De nada le sirvió sin embargo toda su labor altruista, su lucha por la igualdad, ni nada de lo que con sus propuestas podría beneficiar al pueblo y, por ende, a la Humanidad cuando fue acusada de ser la autora de un panfleto defendiendo la causa de los Girondinos.

Fue Robespierre quien la acusó de revolucionaria y quien consiguió que Marie fuese guillotinada, sin más defensa que la suya propia, pues hasta el derecho a un abogado le negaron.

Un final injusto para una mujer que luchó como una total visionaria por los derechos propios de los oprimidos, de los más desfavorecidos, que fue insultada, tomada como objeto de burla, incomprendida, rechazada por ser mujer y revolucionaria y que pese a todo, nunca se desmintió ni temió decir lo que verdaderamente pensaba.

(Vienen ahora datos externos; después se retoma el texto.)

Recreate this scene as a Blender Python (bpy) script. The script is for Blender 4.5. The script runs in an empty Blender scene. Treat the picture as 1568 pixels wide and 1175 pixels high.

Merece cuando menos un amplio reconocimiento por su integridad, por hacer valer su libertad de expresión , pues sabiendo que ponía en riesgo su vida apostó por las causas que creía justas hasta sus últimas consecuencias.

Como colofón y tras su asesinato, su único hijo renegó a ella, alegando salvaguardar su propia vida.

Afortunadamente no tuvo que sentir el dolor de verse rechazada también por su propio hijo, único mal golpe que la muerte le evitó como despedida de este mundo.